A MEMORIAL to airmen who died during the Second World War has finally been erected after a 14-year campaign by pensioners to honour the two Australian flyers.

And just days before the memorial was placed on October 14, a £10,000 grant was awarded to complete the garden of remembrance surrounding it.

Project manager Graham Parsons said: “It’s been a real struggle, with lots of problems and issues along the way to resolve, but we are buzzing now, over the moon.”

The memorial and garden of remembrance honours Pilot officers Edward (Ted) Wicky, 22, and his 21-year-old navigator Oswald Mountford of the Royal Air Force, both holders of the Distinguished Flying Medal, who died in the early hours of February 4, 1945, on their way home from a bombing raid over Germany.

Their De Havilland Mosquito plane crashed through Horndean’s parish hall just three miles away from RAF Thorney Island, their home airfield.

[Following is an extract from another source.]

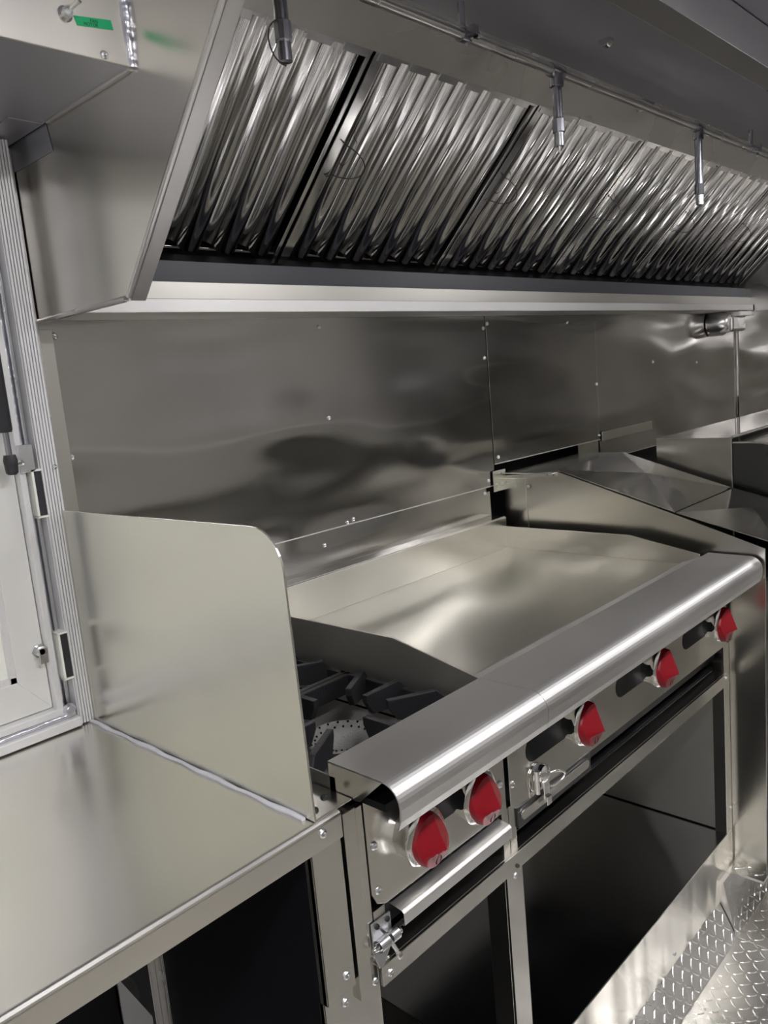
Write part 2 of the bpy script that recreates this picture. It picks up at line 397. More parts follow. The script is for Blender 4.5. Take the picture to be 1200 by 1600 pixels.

Both men died, and the memorial and its garden are at the junction off Five Heads Road and London Road, close to the crash site.

In 2005 a group of pensioners, known as the Horndean Children of the 1940s, began campaigning for the garden of remembrance.

Last week Hampshire County Council contractors Skanska laid the foundations for the memorial that was made by stone masons J Rotherham from Yorkshire.

Mr Parsons added: “The grant from developers’ contributions collected by East Hampshire District Council will mean the garden can be finished.

“The memorial will then be maintained and looked after by Horndean Parish Council.”